*Exercise prompt*. Look at the data below and print exactly the lines from its first line through the line with "return EYE + v * (d / v.y)"; the pictures stay out of the copy.

*Collected data*.
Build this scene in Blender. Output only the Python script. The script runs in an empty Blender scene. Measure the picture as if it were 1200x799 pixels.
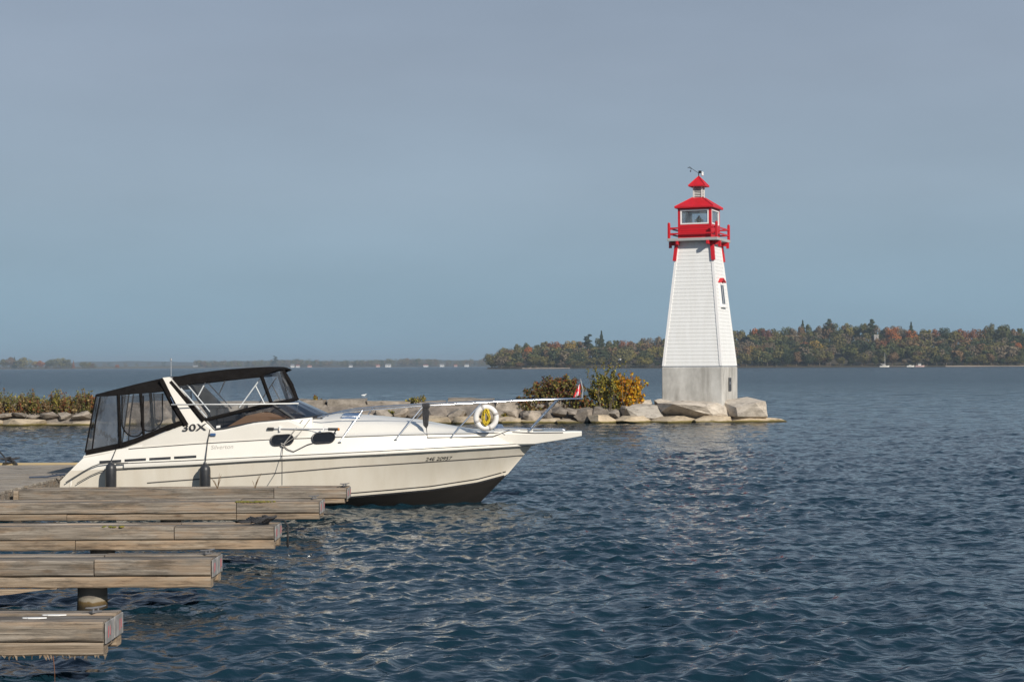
import bpy, bmesh, math, random
import numpy as np
from mathutils import Vector, Matrix, noise as mnoise

R = math.radians
SC = bpy.context.scene
COL = SC.collection

# ------------------------------------------------------------------ camera
FPX, CX, CY = 2000.0, 600.0, 399.5          # focal length and centre in photograph pixels
EYE = Vector((0.0, 0.0, 2.57))
cam_data = bpy.data.cameras.new('camera')
cam_data.sensor_width = 36.0
cam_data.lens = FPX / 1200.0 * 36.0
cam_data.clip_start = 0.1
cam_data.clip_end = 40000.0
cam = bpy.data.objects.new('camera', cam_data)
COL.objects.link(cam)
CAM_R = (Matrix.Rotation(R(90.0) + math.atan(28.7 / FPX), 3, 'X') @ Matrix.Rotation(-0.0050, 3, 'Z'))
cam.matrix_world = Matrix.Translation(EYE) @ CAM_R.to_4x4()
SC.camera = cam

def W(px, py, d):
    """world point seen at photograph pixel (px, py) at distance d along +Y"""
    v = CAM_R @ Vector(((px - CX) / FPX, -(py - CY) / FPX, -1.0))
    return EYE + v * (d / v.y)

# ------------------------------------------------------------------ world, sun, exposure
SUN_EL, SUN_AZ = R(30.0), R(34.0)           # azimuth: from straight behind the camera towards the right
world = bpy.data.worlds.new('World')
SC.world = world
world.use_nodes = True
wn, wl = world.node_tree.nodes, world.node_tree.links
wn.clear()
out = wn.new('ShaderNodeOutputWorld')
bg = wn.new('ShaderNodeBackground')
sky = wn.new('ShaderNodeTexSky')
sky.sky_type = 'NISHITA'
sky.sun_disc = False
sky.sun_elevation = SUN_EL
sky.sun_rotation = math.pi - SUN_AZ
sky.air_density = 1.0
sky.dust_density = 1.5
sky.ozone_density = 1.5
bg.inputs['Strength'].default_value = 0.10
# thin high veil of cloud over the clear sky
tc = wn.new('ShaderNodeTexCoord')
sep = wn.new('ShaderNodeSeparateXYZ')
wl.new(tc.outputs['Generated'], sep.inputs[0])
ramp = wn.new('ShaderNodeValToRGB')
wl.new(sep.outputs['Z'], ramp.inputs[0])
E = ramp.color_ramp.elements
SKYC = [(0.0, (2.38, 3.78, 4.90)), (0.04, (2.55, 3.85, 4.95)), (0.10, (2.98, 3.88, 4.82)), (0.17, (2.95, 3.60, 4.50)), (0.23, (2.78, 3.38, 4.30)),
        (0.45, (1.55, 2.25, 3.45)), (1.0, (1.2, 1.85, 3.0))]
E[0].position, E[0].color = SKYC[0][0], [c / 6 for c in SKYC[0][1]] + [1]
E[1].position, E[1].color = SKYC[-1][0], [c / 6 for c in SKYC[-1][1]] + [1]
for p, c in SKYC[1:-1]:
    e = E.new(p); e.color = [x / 6 for x in c] + [1]
mp = wn.new('ShaderNodeMapping')
mp.inputs['Scale'].default_value = (1.8, 1.8, 6.0)
mp.inputs['Rotation'].default_value = (0.0, R(6), 0.0)
wl.new(tc.outputs['Generated'], mp.inputs[0])
cn = wn.new('ShaderNodeTexNoise')
cn.inputs['Scale'].default_value = 2.0
cn.inputs['Detail'].default_value = 5.0
cn.inputs['Roughness'].default_value = 0.5
wl.new(mp.outputs[0], cn.inputs['Vector'])
cr = wn.new('ShaderNodeMapRange')
cr.inputs['From Min'].default_value = 0.3
cr.inputs['From Max'].default_value = 0.7
cr.inputs['To Min'].default_value = 5.6
cr.inputs['To Max'].default_value = 6.5
wl.new(cn.outputs['Fac'], cr.inputs[0])
veil = wn.new('ShaderNodeVectorMath'); veil.operation = 'SCALE'
wl.new(ramp.outputs[0], veil.inputs[0]); wl.new(cr.outputs[0], veil.inputs['Scale'])
mx = wn.new('ShaderNodeMix'); mx.data_type = 'RGBA'
mx.inputs['Factor'].default_value = 0.93
wl.new(sky.outputs[0], mx.inputs['A']); wl.new(veil.outputs[0], mx.inputs['B'])
wl.new(mx.outputs['Result'], bg.inputs['Color'])
wl.new(bg.outputs[0], out.inputs['Surface'])

sl = bpy.data.lights.new('sun', 'SUN')
sl.energy = 4.7
sl.angle = R(0.53)
sl.color = (1.0, 0.93, 0.82)
sun = bpy.data.objects.new('sun', sl)
COL.objects.link(sun)
sdir = Vector((math.sin(SUN_AZ) * math.cos(SUN_EL), -math.cos(SUN_AZ) * math.cos(SUN_EL), math.sin(SUN_EL)))
sun.rotation_euler = sdir.to_track_quat('Z', 'Y').to_euler()
sun.location = (40, -40, 60)

SC.view_settings.view_transform = 'Standard'
SC.view_settings.look = 'None'
SC.view_settings.exposure = 0.0
SC.view_settings.gamma = 1.0
SC.view_settings.use_curve_mapping = False
SC.cycles.use_denoising = True
SC.cycles.max_bounces = 8
SC.cycles.transparent_max_bounces = 16
SC.cycles.volume_bounces = 0

# ------------------------------------------------------------------ helpers
def link(o, parent=None):
    COL.objects.link(o)
    if parent: o.parent = parent
    return o

def tag(o, label=None, cat=None, group=None, kind=None):
    if label: o['label'] = label
    if cat: o['category'] = cat
    if group: o['group'] = group
    if kind: o['kind'] = kind
    return o

ORG = {}
def thing(name, loc, label, cat, group=None):
    """an Empty at the base of a thing; its parts are children"""
    o = bpy.data.objects.new(name, None)
    o.location = loc
    o.empty_display_size = 0.2
    link(o); tag(o, label, cat, group)
    ORG[o] = Vector(loc)
    return o

class MB:
    """collects shapes in world space, linked as one mesh object"""
    def __init__(self):
        self.v, self.f, self.m = [], [], []
        self.n = 0
    def add(self, vs, fs, mi=0):
        self.v.extend([tuple(p) for p in vs])
        self.f.extend([tuple(i + self.n for i in q) for q in fs])
        self.m.extend([mi] * len(fs))
        self.n += len(vs)
        return self
    def arr(self, vs, fs, mi=None):
        self.v.extend(map(tuple, vs.tolist()))
        self.f.extend(map(tuple, (fs + self.n).tolist()))
        self.m.extend([0] * len(fs) if mi is None else list(mi))
        self.n += len(vs)
        return self
    def box(self, lo, hi, rot=None, mi=0, bev=0.0):
        lo, hi = Vector(lo), Vector(hi)
        c, h = (lo + hi) / 2, (hi - lo) / 2
        if bev > 0:
            b = min(bev, min(abs(x) for x in h) * 0.45)
            vs, idx = [], {}
            for sx in (-1, 1):
                for sy in (-1, 1):
                    for sz in (-1, 1):
                        for ax in range(3):
                            p = [sx * (h.x - b), sy * (h.y - b), sz * (h.z - b)]
                            p[ax] = (sx, sy, sz)[ax] * h[ax]
                            idx[(sx, sy, sz, ax)] = len(vs); vs.append(Vector(p))
            fs = []
            for ax in range(3):
                o = [a for a in range(3) if a != ax]
                for s in (-1, 1):
                    q = []
                    for (u, w) in ((-1, -1), (1, -1), (1, 1), (-1, 1)):
                        k = [0, 0, 0]; k[ax] = s; k[o[0]] = u; k[o[1]] = w
                        q.append(idx[(k[0], k[1], k[2], ax)])
                    fs.append(q)
            for ax in range(3):
                o = [a for a in range(3) if a != ax]
                for u in (-1, 1):
                    for w in (-1, 1):
                        q = []
                        for s, a in ((-1, o[0]), (1, o[0]), (1, o[1]), (-1, o[1])):
                            k = [0, 0, 0]; k[ax] = s; k[o[0]] = u; k[o[1]] = w
                            q.append(idx[(k[0], k[1], k[2], a)])
                        fs.append(q)
            for sx in (-1, 1):
                for sy in (-1, 1):
                    for sz in (-1, 1):
                        fs.append([idx[(sx, sy, sz, a)] for a in range(3)])
        else:
            vs = [Vector((x * h.x, y * h.y, z * h.z)) for z in (-1, 1) for y in (-1, 1) for x in (-1, 1)]
            fs = [(0, 2, 3, 1), (4, 5, 7, 6), (0, 1, 5, 4), (2, 6, 7, 3), (0, 4, 6, 2), (1, 3, 7, 5)]
        if rot is not None: vs = [rot @ p for p in vs]
        return self.add([p + c for p in vs], fs, mi)
    def tube(self, pts, r, n=8, mi=0, closed=False):
        pts = [Vector(p) for p in pts]
        k = len(pts)
        rs = r if isinstance(r, (list, tuple)) else [r] * k
        vs, fs = [], []
        prev = None
        for i, p in enumerate(pts):
            if closed: t = pts[(i + 1) % k] - pts[i - 1]
            else: t = pts[min(i + 1, k - 1)] - pts[max(i - 1, 0)]
            t = t.normalized() if t.length > 1e-9 else Vector((0, 0, 1))
            if prev is None:
                up = Vector((0, 0, 1)) if abs(t.z) < 0.9 else Vector((1, 0, 0))
                u = t.cross(up).normalized()
            else:
                u = prev - t * prev.dot(t)
                u = u.normalized() if u.length > 1e-6 else t.orthogonal().normalized()
            prev = u
            w = t.cross(u)
            for j in range(n):
                a = 2 * math.pi * j / n
                vs.append(p + (u * math.cos(a) + w * math.sin(a)) * rs[i])
        for i in range(k if closed else k - 1):
            a, b = i * n, ((i + 1) % k) * n
            for j in range(n):
                fs.append((a + j, a + (j + 1) % n, b + (j + 1) % n, b + j))
        if not closed:
            fs.append(tuple(range(n))[::-1]); fs.append(tuple((k - 1) * n + j for j in range(n)))
        return self.add(vs, fs, mi)
    def lathe(self, c, prof, n=16, mi=0, axis=None):
        """profile of (radius, height) about axis through c"""
        c = Vector(c); q = Vector((0, 0, 1)).rotation_difference(Vector(axis)) if axis else None
        vs, fs = [], []
        for (r, h) in prof:
            for j in range(n):
                a = 2 * math.pi * j / n
                p = Vector((r * math.cos(a), r * math.sin(a), h))
                vs.append(c + (q @ p if q else p))
        for i in range(len(prof) - 1):
            for j in range(n):
                fs.append((i * n + j, i * n + (j + 1) % n, (i + 1) * n + (j + 1) % n, (i + 1) * n + j))
        fs.append(tuple(range(n))[::-1]); fs.append(tuple((len(prof) - 1) * n + j for j in range(n)))
        return self.add(vs, fs, mi)
    def loft(self, rings, closed=True, cap=True, mi=0):
        n = len(rings[0]); vs = [p for r in rings for p in r]; fs = []
        for i in range(len(rings) - 1):
            for j in range(n if closed else n - 1):
                fs.append((i * n + j, i * n + (j + 1) % n, (i + 1) * n + (j + 1) % n, (i + 1) * n + j))
        if cap and closed:
            fs.append(tuple(range(n))[::-1]); fs.append(tuple((len(rings) - 1) * n + j for j in range(n)))
        return self.add(vs, fs, mi)
    def slab(self, poly, off, mi=0):
        """planar or nearly planar polygon given a thickness vector"""
        n = len(poly); off = Vector(off)
        vs = [Vector(p) for p in poly] + [Vector(p) + off for p in poly]
        fs = [tuple(range(n)), tuple(range(n, 2 * n))[::-1]]
        fs += [(i, n + i, n + (i + 1) % n, (i + 1) % n) for i in range(n)]
        return self.add(vs, fs, mi)
    def build(self, name, mats, parent=None, smooth=False, origin=None, fix=True, angle=None):
        if origin is None:
            r = parent
            while r is not None and r.parent is not None: r = r.parent
            origin = ORG.get(r, Vector((0, 0, 0))) if r is not None else Vector((0, 0, 0))
        me = bpy.data.meshes.new(name)
        ox, oy, oz = origin
        me.from_pydata([(x - ox, y - oy, z - oz) for x, y, z in self.v], [], self.f)
        mats = mats if isinstance(mats, (list, tuple)) else [mats]
        for m in mats: me.materials.append(m)
        if len(mats) > 1: me.polygons.foreach_set('material_index', self.m)
        if fix:
            bm = bmesh.new(); bm.from_mesh(me)
            bmesh.ops.recalc_face_normals(bm, faces=bm.faces[:])
            bm.to_mesh(me); bm.free()
        if smooth:
            me.polygons.foreach_set('use_smooth', [True] * len(me.polygons))
            if angle: me.set_sharp_from_angle(angle=R(angle))
        me.update()
        o = bpy.data.objects.new(name, me)
        if parent is None: o.location = origin
        link(o, parent)
        if parent is None: ORG[o] = Vector(origin)
        return o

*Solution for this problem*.
Build this scene in Blender. Output only the Python script. The script runs in an empty Blender scene. Measure the picture as if it were 1200x799 pixels.
import bpy, bmesh, math, random
import numpy as np
from mathutils import Vector, Matrix, noise as mnoise

R = math.radians
SC = bpy.context.scene
COL = SC.collection

# ------------------------------------------------------------------ camera
FPX, CX, CY = 2000.0, 600.0, 399.5          # focal length and centre in photograph pixels
EYE = Vector((0.0, 0.0, 2.57))
cam_data = bpy.data.cameras.new('camera')
cam_data.sensor_width = 36.0
cam_data.lens = FPX / 1200.0 * 36.0
cam_data.clip_start = 0.1
cam_data.clip_end = 40000.0
cam = bpy.data.objects.new('camera', cam_data)
COL.objects.link(cam)
CAM_R = (Matrix.Rotation(R(90.0) + math.atan(28.7 / FPX), 3, 'X') @ Matrix.Rotation(-0.0050, 3, 'Z'))
cam.matrix_world = Matrix.Translation(EYE) @ CAM_R.to_4x4()
SC.camera = cam

def W(px, py, d):
    """world point seen at photograph pixel (px, py) at distance d along +Y"""
    v = CAM_R @ Vector(((px - CX) / FPX, -(py - CY) / FPX, -1.0))
    return EYE + v * (d / v.y)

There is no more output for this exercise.